On a recent Berg vs. Ferg, we debated how things should be weighted when comparing productivity vs. longevity. I feel like linebacker is the position that encapsulates the argument better than any other.

Running back: An all-Canadian matchup

Jon Cornish or Andrew Harris? In a lot of ways, that’s what I think the vote for starting All-Decade running back is going to come down to, and I’m totally on board. To have two Canadians serve as leading candidates at this position is remarkable, which Lewis pointed out last week.

“It might be two running backs that are Canadian,” he said. “How crazy is that? If you look at the All-Decade Team from 2000-2010, and then you see the Canadian content now in 2010-2020 and have the possibility of two Canadian running backs, I mean that’s outstanding. It’s well deserved on both of their parts.”

With no disrespect intended to the other candidates, it really did come down to Cornish and Harris for me. What Cornish did upon taking the starting job in Calgary from Joffrey Reynolds in 2011 is remarkable. It was highlighted by one of the two or three best rushing seasons in league history, regardless of passport, in 2013 when Cornish finished with 1,813 yards and 12 touchdowns.
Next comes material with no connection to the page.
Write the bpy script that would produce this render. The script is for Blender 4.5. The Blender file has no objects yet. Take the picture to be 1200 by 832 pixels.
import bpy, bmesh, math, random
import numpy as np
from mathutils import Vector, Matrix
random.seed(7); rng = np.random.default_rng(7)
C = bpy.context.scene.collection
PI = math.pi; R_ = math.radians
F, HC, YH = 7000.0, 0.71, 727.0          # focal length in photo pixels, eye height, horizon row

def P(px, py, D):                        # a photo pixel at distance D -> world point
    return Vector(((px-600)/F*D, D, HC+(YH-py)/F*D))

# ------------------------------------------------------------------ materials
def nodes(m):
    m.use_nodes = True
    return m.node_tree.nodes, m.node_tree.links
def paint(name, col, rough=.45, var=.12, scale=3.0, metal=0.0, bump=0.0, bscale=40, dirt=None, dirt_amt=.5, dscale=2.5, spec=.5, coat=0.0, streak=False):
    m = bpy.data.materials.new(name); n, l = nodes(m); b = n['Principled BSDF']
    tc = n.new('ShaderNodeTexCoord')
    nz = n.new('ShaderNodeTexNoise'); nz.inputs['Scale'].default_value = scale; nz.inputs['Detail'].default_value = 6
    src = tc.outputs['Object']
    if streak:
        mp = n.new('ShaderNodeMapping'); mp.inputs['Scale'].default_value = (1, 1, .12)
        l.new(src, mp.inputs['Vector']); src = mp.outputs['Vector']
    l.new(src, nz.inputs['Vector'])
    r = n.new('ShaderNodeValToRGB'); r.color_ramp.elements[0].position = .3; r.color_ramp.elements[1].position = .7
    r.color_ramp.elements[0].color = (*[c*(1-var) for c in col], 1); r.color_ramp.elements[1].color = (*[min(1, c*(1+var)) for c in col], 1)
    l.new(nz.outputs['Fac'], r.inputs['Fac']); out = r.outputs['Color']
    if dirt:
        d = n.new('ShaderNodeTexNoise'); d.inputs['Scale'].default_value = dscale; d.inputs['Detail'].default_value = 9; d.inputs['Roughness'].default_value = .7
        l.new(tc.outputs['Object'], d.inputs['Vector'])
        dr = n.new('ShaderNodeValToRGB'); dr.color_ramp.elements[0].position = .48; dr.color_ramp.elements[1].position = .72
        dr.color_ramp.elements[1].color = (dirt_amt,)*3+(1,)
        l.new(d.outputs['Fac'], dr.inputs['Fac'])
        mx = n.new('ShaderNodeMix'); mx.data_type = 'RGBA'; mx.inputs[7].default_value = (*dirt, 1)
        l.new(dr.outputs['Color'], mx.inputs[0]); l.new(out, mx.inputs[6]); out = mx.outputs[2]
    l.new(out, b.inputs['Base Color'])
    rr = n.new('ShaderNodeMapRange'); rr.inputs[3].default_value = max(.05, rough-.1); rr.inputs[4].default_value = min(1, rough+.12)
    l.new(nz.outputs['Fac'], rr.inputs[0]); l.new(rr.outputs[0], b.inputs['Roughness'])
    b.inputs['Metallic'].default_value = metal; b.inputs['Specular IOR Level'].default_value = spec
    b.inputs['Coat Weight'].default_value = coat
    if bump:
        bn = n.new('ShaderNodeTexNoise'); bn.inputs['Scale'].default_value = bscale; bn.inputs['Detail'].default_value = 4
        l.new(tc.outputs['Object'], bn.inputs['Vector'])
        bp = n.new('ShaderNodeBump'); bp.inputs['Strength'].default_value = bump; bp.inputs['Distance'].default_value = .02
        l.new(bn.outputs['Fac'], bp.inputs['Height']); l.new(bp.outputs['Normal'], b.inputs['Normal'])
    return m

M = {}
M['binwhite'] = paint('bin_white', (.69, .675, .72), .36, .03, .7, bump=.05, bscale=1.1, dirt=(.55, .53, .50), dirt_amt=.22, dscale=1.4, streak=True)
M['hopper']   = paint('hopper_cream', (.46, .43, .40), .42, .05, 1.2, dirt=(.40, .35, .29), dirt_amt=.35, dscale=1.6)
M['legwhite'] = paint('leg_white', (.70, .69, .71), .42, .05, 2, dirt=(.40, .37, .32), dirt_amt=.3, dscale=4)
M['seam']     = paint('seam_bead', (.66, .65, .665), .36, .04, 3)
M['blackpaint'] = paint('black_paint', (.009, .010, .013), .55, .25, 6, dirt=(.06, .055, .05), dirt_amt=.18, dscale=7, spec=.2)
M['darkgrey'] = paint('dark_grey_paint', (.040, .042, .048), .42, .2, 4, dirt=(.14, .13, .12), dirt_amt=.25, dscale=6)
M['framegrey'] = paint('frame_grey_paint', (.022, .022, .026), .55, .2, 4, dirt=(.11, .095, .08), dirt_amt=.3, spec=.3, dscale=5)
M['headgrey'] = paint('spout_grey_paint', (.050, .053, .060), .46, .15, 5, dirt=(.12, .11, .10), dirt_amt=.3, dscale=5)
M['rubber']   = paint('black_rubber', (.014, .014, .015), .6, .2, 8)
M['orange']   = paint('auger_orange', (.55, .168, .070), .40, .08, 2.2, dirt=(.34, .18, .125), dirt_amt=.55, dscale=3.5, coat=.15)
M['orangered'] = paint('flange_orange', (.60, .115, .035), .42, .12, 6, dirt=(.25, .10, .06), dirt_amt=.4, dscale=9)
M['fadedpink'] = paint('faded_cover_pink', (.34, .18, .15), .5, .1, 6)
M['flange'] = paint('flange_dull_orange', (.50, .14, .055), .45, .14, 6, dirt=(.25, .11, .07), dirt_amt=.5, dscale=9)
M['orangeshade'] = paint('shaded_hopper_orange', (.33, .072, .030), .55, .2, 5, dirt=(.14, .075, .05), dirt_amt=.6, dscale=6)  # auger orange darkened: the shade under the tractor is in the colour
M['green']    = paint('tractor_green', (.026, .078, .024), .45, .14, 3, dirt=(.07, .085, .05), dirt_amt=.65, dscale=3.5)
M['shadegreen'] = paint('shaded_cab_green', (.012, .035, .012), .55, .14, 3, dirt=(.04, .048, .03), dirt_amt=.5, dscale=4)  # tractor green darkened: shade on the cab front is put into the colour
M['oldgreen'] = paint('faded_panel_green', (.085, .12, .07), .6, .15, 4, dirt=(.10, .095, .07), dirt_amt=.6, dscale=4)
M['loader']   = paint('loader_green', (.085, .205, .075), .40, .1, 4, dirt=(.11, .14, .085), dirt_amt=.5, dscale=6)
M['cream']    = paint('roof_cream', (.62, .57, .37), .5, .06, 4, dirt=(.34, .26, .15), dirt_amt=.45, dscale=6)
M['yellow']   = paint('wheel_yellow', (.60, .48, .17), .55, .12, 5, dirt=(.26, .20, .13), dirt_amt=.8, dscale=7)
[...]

He was on pace for an even better year in 2014 before sustaining an injury that spelled the beginning of the end of his career.

But then there’s Harris who took over as a full-time tailback in 2011 with the BC Lions and rattled off five 1,000-yard seasons over the next ten years. And, when adding in his outstanding receiving numbers, Harris has been one of the most productive players in league history, all in the last decade. Oh, and just to really cement things, Harris saved his best for last: a Grey Cup MVP and Most Valuable Canadian nod with Winnipeg last November.